What will education do for my career?

We can’t overstate the importance of education in business.  But in a developing country and continent such as ours, where the imperative is to accelerate learning to swell our skills pool, education in a vacuum is a luxury we cannot afford.

More and more we hear from our corporate clients complaints about the gap that exists between academic theory and practice. And, in our day-to-day business of search, we at MD Selection encounter this gap, in almost all sectors of our economy.

We find that many graduates leave universities with no practical insights, and a lack of actual understanding of the exigencies of business or of the working environment.

Corporates are grappling with the issue of relevance and usefulness of tertiary education. Views range from those in favour, to indifference, to vehement criticism, with one Head of HR in a successful large listed corporate going as far as to say that often a tertiary qualification is “overrated and useless and a complete waste of time.” His are extreme views, but there is a kernel of truth in what he says.

The situation is far worse when one considers the graduates of some of the erstwhile Black universities and technikons.

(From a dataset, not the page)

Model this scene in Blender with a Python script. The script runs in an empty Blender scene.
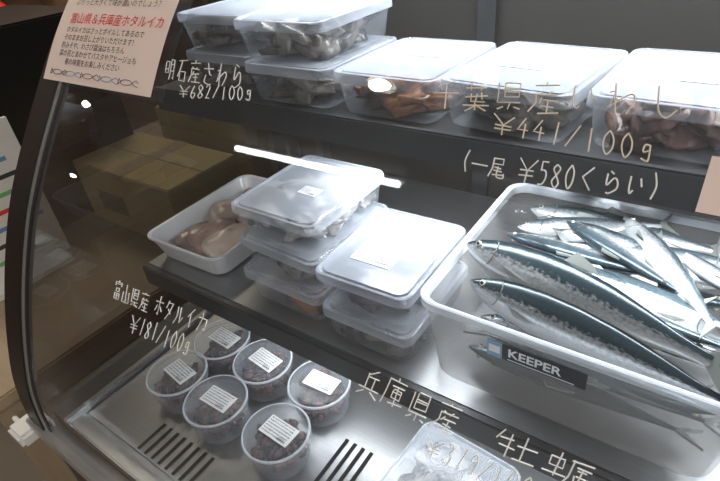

These relics of the past, which fell under the old Bantu Education system, where inferior schooling and tertiary education thrived, bloat our unemployment figures and the workplace is still bearing the brunt of this today.

It is heartbreaking to see just how many “graduates” of these institutions there are and how they struggle to find jobs. The irony is that many even struggle with speaking English yet they hold degrees from universities having been taught in that language!

Now more than ever, universities should recognise their responsibility of embedding the practical human capital needs of our economy into their curricula.

We advise all prospective university students to choose their degrees wisely, with their desired careers in mind. Business is looking for talented, RELEVANTLY QUALIFIED and skilled people.

Attempting to bolster your career with additional degrees and diplomas without thought and consideration for relevance is not necessarily the route to go. The result could render you a serial academic, living in the world of theory, with no value-add offering to your employer.